* Data *

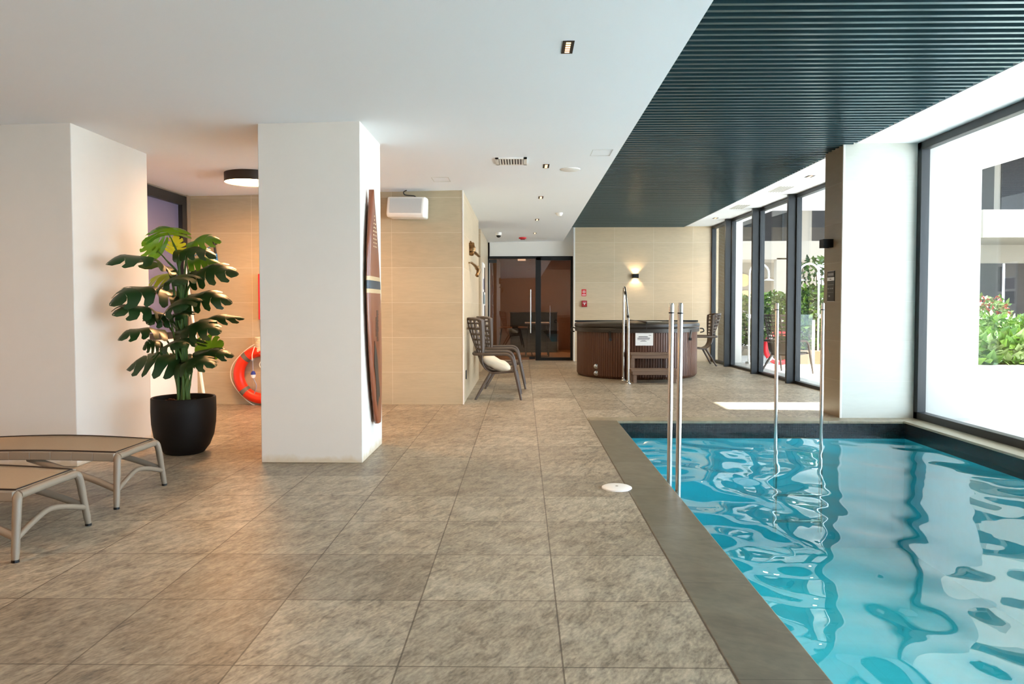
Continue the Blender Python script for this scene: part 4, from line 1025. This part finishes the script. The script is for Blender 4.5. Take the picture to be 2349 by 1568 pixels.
for x, y, lb in ((.80, 7.55, 'faint square access panel outline in the white ceiling near the slats'), (-.98, 8.9, 'faint access panel outline in the ceiling above the loudspeaker corner')):
    f = MB()
    for s in (-1, 1): f.box((s * .10 - .003, -.15, -.0025), (s * .10 + .003, .15, 0)); f.box((-.10, s * .15 - .003, -.0025), (.10, s * .15 + .003, 0))
    tag(f.build('access_panel', mat('panel joint', 'c9ccca', .7), loc=(x, y, ceil_z(x))), lb, 'access panel')
for x, y, lb in ((4.14, 11.9, 'white slotted air grille in the ceiling strip, nearest the pier'), (4.10, 14.0, 'white slotted air grille in the ceiling strip, farther from the pier')):
    t = thing('air_grille', lb, 'vent', (x, y, ZS + .02), group='air grilles in the ceiling strip')
    f = MB(); f.box((-.12, -.30, -.006), (.12, .30, 0)); f.build('grille_frame', M['plastic_white'], t)
    f = MB()
    for k in range(5): f.box((-.10 + k * .045, -.28, -.008), (-.085 + k * .045, .28, -.006))
    f.build('slot', mat('grey slot', '8c8f8f', .6), t)

# ================================================================ BEHIND THE GLASS DOOR
tw = mat('timber seat', 'a97448', .5); dk_ = mat('dark stool metal', '2b2623', .4, .5)
def stool(x, y, label):
    t = thing('bar_stool', label, 'stool', (x, y, 0), group='bar stools behind the glass door')
    f = MB(); f.lathe([(0, .76), (.17, .76), (.18, .74), (.16, .72), (0, .72)], 24); f.build('seat', tw, t, smooth=True)
    for sx_ in (-1, 1):
        for sy_ in (-1, 1):
            f = MB(); f.tube([(sx_ * .10, sy_ * .10, .73), (sx_ * .20, sy_ * .20, 0)], .014, 8); f.build('leg', dk_, t)
    f = MB(); q = .165
    for a_, b_ in (((-q, -q), (q, -q)), ((q, -q), (q, q)), ((q, q), (-q, q)), ((-q, q), (-q, -q))): f.tube([(*a_, .27), (*b_, .27)], .009, 6)
    f.build('footrest', dk_, t)
stool(-.45, 19.3, 'bar stool with a brown round seat behind the glass door, leftmost')
stool(.05, 19.6, 'bar stool with a brown round seat beside the high table')
t = thing('high_table', 'high table with a white top behind the glass door', 'table', (.38, 19.4, 0))
f = MB(); f.box((-.32, -.3, .84), (.32, .3, .88)); f.build('table_top', M['paper'], t, bevel=.005)
for sx_ in (-1, 1):
    for sy_ in (-1, 1):
        f = MB(); f.tube([(sx_ * .22, sy_ * .22, .84), (sx_ * .30, sy_ * .27, 0)], .02, 8); f.build('leg', dk_, t)
t = thing('black_cabinet', 'waist-high black cabinet standing in the room behind the glass door', 'cabinet', (.55, 21.0, 0))
f = MB(); f.box((-.9, -.25, 0), (.42, .25, 1.12)); f.build('body', M['black'], t, bevel=.01)
f = MB(); f.box((-.92, -.27, 1.12), (.44, .27, 1.14)); f.build('top', M['steel'], t)
for x in (-.85, -.42, .01):
    f = MB(); f.box((x, -.262, .06), (x + .39, -.25, 1.08)); f.build('door', M['blackmetal'], t, bevel=.004)
ld = bpy.data.lights.new('far_room_fill', 'AREA'); lo_ = bpy.data.objects.new('far_room_fill', ld); C.objects.link(lo_); ld.energy = 45; ld.size = .8; ld.color = (1, .8, .6); lo_.location = (.6, 20, 2.84)  # fill light without a fixture, added to brighten the room behind the door
t = thing('emergency_light', 'small white light box high on the wall behind the glass door', 'light', (-.03, 22.0, 2.69))
f = MB(); f.box((-.13, -.06, -.05), (.13, 0, .05)); f.build('housing', M['plastic_white'], t, bevel=.006)
f = MB(); f.box((-.11, -.066, -.035), (.11, -.06, .035)); f.build('panel', emit('light panel', 'fff2e0', 1.2), t)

* Task directions *
Extract every line of the data exactly; pictures stay out.

* Right answer *
Continue the Blender Python script for this scene: part 4, from line 1025. This part finishes the script. The script is for Blender 4.5. Take the picture to be 2349 by 1568 pixels.
for x, y, lb in ((.80, 7.55, 'faint square access panel outline in the white ceiling near the slats'), (-.98, 8.9, 'faint access panel outline in the ceiling above the loudspeaker corner')):
    f = MB()
    for s in (-1, 1): f.box((s * .10 - .003, -.15, -.0025), (s * .10 + .003, .15, 0)); f.box((-.10, s * .15 - .003, -.0025), (.10, s * .15 + .003, 0))
    tag(f.build('access_panel', mat('panel joint', 'c9ccca', .7), loc=(x, y, ceil_z(x))), lb, 'access panel')
for x, y, lb in ((4.14, 11.9, 'white slotted air grille in the ceiling strip, nearest the pier'), (4.10, 14.0, 'white slotted air grille in the ceiling strip, farther from the pier')):
    t = thing('air_grille', lb, 'vent', (x, y, ZS + .02), group='air grilles in the ceiling strip')
    f = MB(); f.box((-.12, -.30, -.006), (.12, .30, 0)); f.build('grille_frame', M['plastic_white'], t)
    f = MB()
    for k in range(5): f.box((-.10 + k * .045, -.28, -.008), (-.085 + k * .045, .28, -.006))
    f.build('slot', mat('grey slot', '8c8f8f', .6), t)

# ================================================================ BEHIND THE GLASS DOOR
tw = mat('timber seat', 'a97448', .5); dk_ = mat('dark stool metal', '2b2623', .4, .5)
def stool(x, y, label):
    t = thing('bar_stool', label, 'stool', (x, y, 0), group='bar stools behind the glass door')
    f = MB(); f.lathe([(0, .76), (.17, .76), (.18, .74), (.16, .72), (0, .72)], 24); f.build('seat', tw, t, smooth=True)
    for sx_ in (-1, 1):
        for sy_ in (-1, 1):
            f = MB(); f.tube([(sx_ * .10, sy_ * .10, .73), (sx_ * .20, sy_ * .20, 0)], .014, 8); f.build('leg', dk_, t)
    f = MB(); q = .165
    for a_, b_ in (((-q, -q), (q, -q)), ((q, -q), (q, q)), ((q, q), (-q, q)), ((-q, q), (-q, -q))): f.tube([(*a_, .27), (*b_, .27)], .009, 6)
    f.build('footrest', dk_, t)
stool(-.45, 19.3, 'bar stool with a brown round seat behind the glass door, leftmost')
stool(.05, 19.6, 'bar stool with a brown round seat beside the high table')
t = thing('high_table', 'high table with a white top behind the glass door', 'table', (.38, 19.4, 0))
f = MB(); f.box((-.32, -.3, .84), (.32, .3, .88)); f.build('table_top', M['paper'], t, bevel=.005)
for sx_ in (-1, 1):
    for sy_ in (-1, 1):
        f = MB(); f.tube([(sx_ * .22, sy_ * .22, .84), (sx_ * .30, sy_ * .27, 0)], .02, 8); f.build('leg', dk_, t)
t = thing('black_cabinet', 'waist-high black cabinet standing in the room behind the glass door', 'cabinet', (.55, 21.0, 0))
f = MB(); f.box((-.9, -.25, 0), (.42, .25, 1.12)); f.build('body', M['black'], t, bevel=.01)
f = MB(); f.box((-.92, -.27, 1.12), (.44, .27, 1.14)); f.build('top', M['steel'], t)
for x in (-.85, -.42, .01):
    f = MB(); f.box((x, -.262, .06), (x + .39, -.25, 1.08)); f.build('door', M['blackmetal'], t, bevel=.004)
ld = bpy.data.lights.new('far_room_fill', 'AREA'); lo_ = bpy.data.objects.new('far_room_fill', ld); C.objects.link(lo_); ld.energy = 45; ld.size = .8; ld.color = (1, .8, .6); lo_.location = (.6, 20, 2.84)  # fill light without a fixture, added to brighten the room behind the door
t = thing('emergency_light', 'small white light box high on the wall behind the glass door', 'light', (-.03, 22.0, 2.69))
f = MB(); f.box((-.13, -.06, -.05), (.13, 0, .05)); f.build('housing', M['plastic_white'], t, bevel=.006)
f = MB(); f.box((-.11, -.066, -.035), (.11, -.06, .035)); f.build('panel', emit('light panel', 'fff2e0', 1.2), t)